Pela jurisdição, como se vê, os juízes agem em substituição às partes, que não podem fazer justiça com as próprias mãos (vedada a autodefesa); a elas, que não mais podem agir, resta a possibilidade de fazer agir, provocando o exercício da função jurisdicional.

[...]

A pacificação é o escopo magno da jurisdição e, por consequência, de todo o sistema processual (uma vez que todo ele pode ser definido como a disciplina jurídica da jurisdição e seu exercício). É um escopo social, uma vez que se relaciona com o resultado do exercício da jurisdição perante a sociedade e sobre a vida gregária dos seus membros e felicidade pessoal de cada um.

            Ao assumir a função de dizer o direito e de, com isso, solucionar os conflitos e alcançar a pacificação social, o Estado-Juiz se impôs um dever: o de agir com eficiência e celeridade, sem as quais não propiciará aos indivíduos a felicidade pessoal mencionada por Grinover.

            Assim como os Poderes Executivo e Legislativo vêm sendo alvo crescente do interesse e da participação da população, também o Judiciário há de sê-lo, eis que, assim como os dois anteriores, também se sustenta às custas dos tributos pagos pelos contribuintes.

Inaceitável nos depararmos com os números apresentados pelo CNJ e permanecermos inertes e acomodados.
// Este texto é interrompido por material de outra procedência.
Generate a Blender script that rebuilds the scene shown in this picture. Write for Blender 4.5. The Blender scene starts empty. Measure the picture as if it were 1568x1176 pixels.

Mais do que simples levantamento estatístico, o Conselho Nacional de Justiça expôs a desestrutura do Poder Judiciário e o seu descaso para com os cidadãos.

O Tribunal de Justiça de Minas Gerais – especialmente – apresenta resultado vergonhoso e, ao mesmo tempo, assustador. Ao jurisdicionado, fica reservada a posição de vítima de um sistema caótico, embaçado, letárgico e que, ao invés de oferecer a pacificação social, promove a insegurança e a angústia, em face de processos que se arrastam indefinida e injustificadamente pelos corredores e labirintos da Justiça.



[2] MENDES, Gilmar Ferreira. Curso de direito constitucional. 6.ed. rev. e atual. São Paulo: Saraiva, 2011. p. 444.

[3] SILVA NETO, Manoel Jorge e. Curso de direito constitucional. 6.ed. Rio de Janeiro: Lumen Juris, 2010. p. 744.

[4] GRINOVER, Ada Pellegrini. Teoria geral do processo. 22.ed. rev. e atual. São Paulo: Malheiros, 2006. P.26-30.